2015 haben die Gewerkschaften wieder gute Lohnzuwächse erzielt. Vor allem die IG Metall hat damit das Wirtschaftswachstum gefördert, wie die Bundesbank anerkennt. Es ist fraglich, ob der offensive Tarifkurs 2016 anhalten kann, meint Matthias Schiermeyer.

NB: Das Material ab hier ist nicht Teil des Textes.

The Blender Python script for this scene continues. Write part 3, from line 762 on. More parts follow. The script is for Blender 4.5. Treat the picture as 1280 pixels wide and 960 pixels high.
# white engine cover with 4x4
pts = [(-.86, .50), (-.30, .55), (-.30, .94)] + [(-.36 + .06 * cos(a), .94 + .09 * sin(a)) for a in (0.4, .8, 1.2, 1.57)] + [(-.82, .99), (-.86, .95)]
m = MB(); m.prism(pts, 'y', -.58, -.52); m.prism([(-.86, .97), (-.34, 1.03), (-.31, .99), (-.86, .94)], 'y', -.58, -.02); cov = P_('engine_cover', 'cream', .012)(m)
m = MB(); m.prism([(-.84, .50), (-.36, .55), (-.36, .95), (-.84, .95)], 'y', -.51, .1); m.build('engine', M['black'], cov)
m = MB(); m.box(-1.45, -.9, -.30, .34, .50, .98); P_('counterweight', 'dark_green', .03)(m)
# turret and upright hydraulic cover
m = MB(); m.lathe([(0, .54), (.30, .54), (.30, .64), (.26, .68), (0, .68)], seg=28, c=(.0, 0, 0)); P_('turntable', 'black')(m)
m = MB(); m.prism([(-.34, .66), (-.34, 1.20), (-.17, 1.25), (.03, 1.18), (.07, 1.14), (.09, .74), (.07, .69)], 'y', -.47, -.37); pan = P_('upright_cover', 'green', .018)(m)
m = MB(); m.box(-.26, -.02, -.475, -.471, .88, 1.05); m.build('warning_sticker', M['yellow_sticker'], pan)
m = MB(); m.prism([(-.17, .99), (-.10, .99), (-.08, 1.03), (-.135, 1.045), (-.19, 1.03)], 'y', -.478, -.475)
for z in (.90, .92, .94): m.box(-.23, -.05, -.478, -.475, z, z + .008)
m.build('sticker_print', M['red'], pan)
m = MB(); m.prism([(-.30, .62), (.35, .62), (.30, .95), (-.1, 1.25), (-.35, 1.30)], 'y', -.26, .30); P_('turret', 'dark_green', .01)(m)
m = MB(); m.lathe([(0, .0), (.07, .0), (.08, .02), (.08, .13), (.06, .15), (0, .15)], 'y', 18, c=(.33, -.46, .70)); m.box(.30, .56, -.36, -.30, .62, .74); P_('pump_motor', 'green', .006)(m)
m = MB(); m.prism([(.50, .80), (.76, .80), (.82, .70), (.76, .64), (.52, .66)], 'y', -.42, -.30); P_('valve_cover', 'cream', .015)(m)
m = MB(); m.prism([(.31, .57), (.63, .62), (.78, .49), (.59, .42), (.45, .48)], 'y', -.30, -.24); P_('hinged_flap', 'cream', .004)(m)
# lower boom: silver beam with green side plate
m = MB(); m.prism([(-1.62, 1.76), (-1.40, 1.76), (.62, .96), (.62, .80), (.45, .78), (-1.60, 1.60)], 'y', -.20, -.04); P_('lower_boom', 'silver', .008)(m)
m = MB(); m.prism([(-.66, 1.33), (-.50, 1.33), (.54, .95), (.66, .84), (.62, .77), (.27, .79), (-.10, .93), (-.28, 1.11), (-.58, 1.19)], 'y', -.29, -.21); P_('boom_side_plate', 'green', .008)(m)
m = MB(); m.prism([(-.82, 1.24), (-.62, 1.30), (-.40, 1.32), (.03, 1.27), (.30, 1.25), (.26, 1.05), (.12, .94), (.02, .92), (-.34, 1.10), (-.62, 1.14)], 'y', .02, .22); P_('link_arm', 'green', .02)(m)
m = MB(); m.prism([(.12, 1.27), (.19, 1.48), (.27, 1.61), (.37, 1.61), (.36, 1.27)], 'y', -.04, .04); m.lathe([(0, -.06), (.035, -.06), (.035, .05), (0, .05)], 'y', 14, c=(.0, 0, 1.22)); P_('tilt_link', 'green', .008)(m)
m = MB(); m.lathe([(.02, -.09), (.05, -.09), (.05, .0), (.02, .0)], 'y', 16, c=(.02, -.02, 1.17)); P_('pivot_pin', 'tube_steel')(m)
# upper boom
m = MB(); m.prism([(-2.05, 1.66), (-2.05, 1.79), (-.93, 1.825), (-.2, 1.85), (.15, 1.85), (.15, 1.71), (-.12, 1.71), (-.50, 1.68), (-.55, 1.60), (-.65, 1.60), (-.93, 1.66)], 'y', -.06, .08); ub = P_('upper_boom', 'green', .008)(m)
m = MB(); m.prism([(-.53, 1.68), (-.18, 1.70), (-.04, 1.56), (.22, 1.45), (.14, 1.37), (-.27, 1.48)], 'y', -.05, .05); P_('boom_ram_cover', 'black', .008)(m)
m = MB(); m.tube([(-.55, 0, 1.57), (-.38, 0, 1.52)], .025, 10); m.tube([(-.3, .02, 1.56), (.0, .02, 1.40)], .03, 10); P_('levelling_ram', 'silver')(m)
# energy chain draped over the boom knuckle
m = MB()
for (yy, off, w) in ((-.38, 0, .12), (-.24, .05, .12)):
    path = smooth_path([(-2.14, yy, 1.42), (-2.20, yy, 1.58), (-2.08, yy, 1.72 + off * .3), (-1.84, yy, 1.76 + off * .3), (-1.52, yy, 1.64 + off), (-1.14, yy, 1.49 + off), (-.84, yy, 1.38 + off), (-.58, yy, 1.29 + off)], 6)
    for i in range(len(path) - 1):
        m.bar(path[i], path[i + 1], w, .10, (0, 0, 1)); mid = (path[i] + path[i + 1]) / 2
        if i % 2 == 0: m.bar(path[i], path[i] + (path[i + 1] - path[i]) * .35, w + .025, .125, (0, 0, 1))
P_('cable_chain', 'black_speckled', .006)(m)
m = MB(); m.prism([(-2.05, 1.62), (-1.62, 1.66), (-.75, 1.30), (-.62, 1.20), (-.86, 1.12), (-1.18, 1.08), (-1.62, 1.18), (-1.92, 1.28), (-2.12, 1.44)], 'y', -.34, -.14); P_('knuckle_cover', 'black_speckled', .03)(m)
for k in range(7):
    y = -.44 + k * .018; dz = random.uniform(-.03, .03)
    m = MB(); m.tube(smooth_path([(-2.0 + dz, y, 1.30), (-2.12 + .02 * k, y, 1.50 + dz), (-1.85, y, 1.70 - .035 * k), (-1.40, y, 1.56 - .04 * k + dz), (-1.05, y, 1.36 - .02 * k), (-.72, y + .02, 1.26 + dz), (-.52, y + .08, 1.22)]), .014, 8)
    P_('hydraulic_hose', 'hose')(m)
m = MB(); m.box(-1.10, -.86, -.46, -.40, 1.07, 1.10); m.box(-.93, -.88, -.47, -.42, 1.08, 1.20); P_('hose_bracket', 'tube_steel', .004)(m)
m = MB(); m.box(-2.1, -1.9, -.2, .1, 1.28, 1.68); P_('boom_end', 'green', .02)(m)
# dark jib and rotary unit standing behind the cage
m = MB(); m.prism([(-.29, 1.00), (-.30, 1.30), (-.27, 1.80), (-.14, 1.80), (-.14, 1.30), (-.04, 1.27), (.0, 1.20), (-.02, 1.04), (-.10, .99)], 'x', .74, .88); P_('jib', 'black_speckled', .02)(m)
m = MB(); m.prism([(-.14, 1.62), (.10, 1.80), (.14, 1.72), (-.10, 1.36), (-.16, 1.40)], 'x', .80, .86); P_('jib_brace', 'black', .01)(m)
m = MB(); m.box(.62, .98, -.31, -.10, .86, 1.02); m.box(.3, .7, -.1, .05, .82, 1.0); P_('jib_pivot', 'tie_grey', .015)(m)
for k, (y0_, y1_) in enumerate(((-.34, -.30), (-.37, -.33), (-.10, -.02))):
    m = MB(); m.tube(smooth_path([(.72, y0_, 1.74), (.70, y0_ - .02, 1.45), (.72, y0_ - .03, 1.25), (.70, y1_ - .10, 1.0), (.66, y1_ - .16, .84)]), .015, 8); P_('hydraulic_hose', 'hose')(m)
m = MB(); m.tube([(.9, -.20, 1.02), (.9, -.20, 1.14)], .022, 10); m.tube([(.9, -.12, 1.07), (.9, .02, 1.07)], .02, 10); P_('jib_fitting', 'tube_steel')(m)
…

Politik: Matthias Schiermeyer (ms)

Stuttgart - Es ist schon eineinhalb Jahre her, als die Bundesbank – nicht gerade ein gewerkschaftsnahes Institut – den Tarifparteien geraten hatte, ihren sogenannten verteilungsneutralen Spielraum voll auszuschöpfen und Lohnzuwächse von um die drei Prozent anzustreben. Die Tarifparteien haben ihr sozusagen den Gefallen getan. Zum Ende 2015 kann Bundesbank-Präsident Jens Weidmann die kräftigen Zuwächse der verfügbaren Einkommen als Konjunkturstütze feiern: Die Wirtschaft folge einem von der Binnennachfrage getragenen Wachstumspfad. Diese Logik war vor einigen Jahren noch ziemlich verpönt.

 

Speziell die Metallarbeitgeber haben sich seinerzeit über Weidmann aufgeregt, denn sie stehen vor dem Problem, dass ihr Pendant – die IG Metall – sehr oft fast das Maximum des für die Unternehmen Erträglichen herausholt. Dieser offensive Kurs (nun mit dem Rückenwind der Bundesbank) führte zu einer beachtlichen Lohnsteigerung von fast 20 Prozent in nicht einmal zehn Jahren. Im Geleitzug dieser Lokomotive pochen die Gewerkschaften der anderen Branchen nun ihrerseits selbstbewusst auf höhere Gehälter.

Ein Jubelabschluss ist nicht wahrscheinlich

Auch 2016 wird vom Metalltarifabschluss ein wichtiges Signal erwartet. Der Ehrgeiz der Gewerkschaft, ihren Mitgliedern ein sehr gutes Ergebnis zu präsentieren, dürfte nicht geringer werden. Doch die Unsicherheiten nehmen zu. Wachstum ist in der Metall- und Elektroindustrie kaum zu erwarten, und investiert wird verstärkt im Ausland. Gerade die exportabhängigen Maschinenbauer müssen sich sorgen wegen der politischen und wirtschaftlichen Krisen weltweit, die ihre Geschäfte trüben. Für sie herrscht Stagnation. Wie lange das geringe Zinsniveau, der schwache Euro und die niedrigen Energiepreise den Aufschwung noch stützen, ist auch ungewiss.

Dass die Arbeitgeber ihre Gegenseite im Vorfeld der Tarifrunde zur Zurückhaltung mahnen, ist üblich. Diesmal spricht tatsächlich einiges dafür, dass kein Jubelabschluss für die IG Metall herausspringt. Dann müssten die Tarifparteien der anderen Branchen selbst etwas dafür tun, dass die Binnennachfrage auf Touren bleibt.